Ce modèle de LEWIS met l'accent sur la part croissante
des profits dans le revenu national, liée à la progression du
secteur capitaliste. L'élévation du taux d'investissement permet
une croissance rapide. À la suite de LEWIS, FEI et RANIS (1964) vont
montrer qu'en transférant le surplus de main d'oeuvre de l'agriculture
vers l'industrie, l'économie peut complètement se
développer. Ils vont modifier ou améliorer certaines
hypothèses du modèle de LEWIS. L'absorption du surplus de main
d'oeuvre est due à la modification de la répartition des facteurs
de production et ils n'admettent pas que les travailleurs du secteur agricole
aient une productivité marginale quasi-nulle. Pour FEI et RANIS, le
transfert de main d'oeuvre doit être précédé d'une
augmentation de la production agricole. Le taux auquel cette main d'oeuvre est
transférée dépend du taux de croissance de la population,
de la qualité des progrès techniques dans le secteur agricole et
la croissance du stock de capital dans le secteur industriel.
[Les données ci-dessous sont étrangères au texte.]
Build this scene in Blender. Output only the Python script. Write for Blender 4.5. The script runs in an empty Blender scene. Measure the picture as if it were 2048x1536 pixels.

Ces différentes approches du rôle de
l'agriculture limitent cette dernière au rôle d'un secteur
uniquement au service des autres pour l'atteinte du développement. Le
secteur agricole doit fournir aux autres secteurs les ressources
nécessaires à leur développement. Ainsi, le secteur
agricole n'est pas en soi un moteur de croissance et de développement
économique, mais il permet de réaliser ce développement
via les autres secteurs de l'économie. Avec ces conceptions, la
croissance et le développement renvoient à une
« modernisation » de l'économie, le secteur agricole
s'y intègre donc difficilement. Son rôle est d'amorcer le
développement global de l'économie et ensuite de
s'"éclipser".
Mais de plus en plus, des arguments plus récents
plaident en faveur d'un développement du secteur agricole en tant que
secteur d'activité propre. L'agriculture pourrait ainsi contribuer
directement à la croissance et au développement.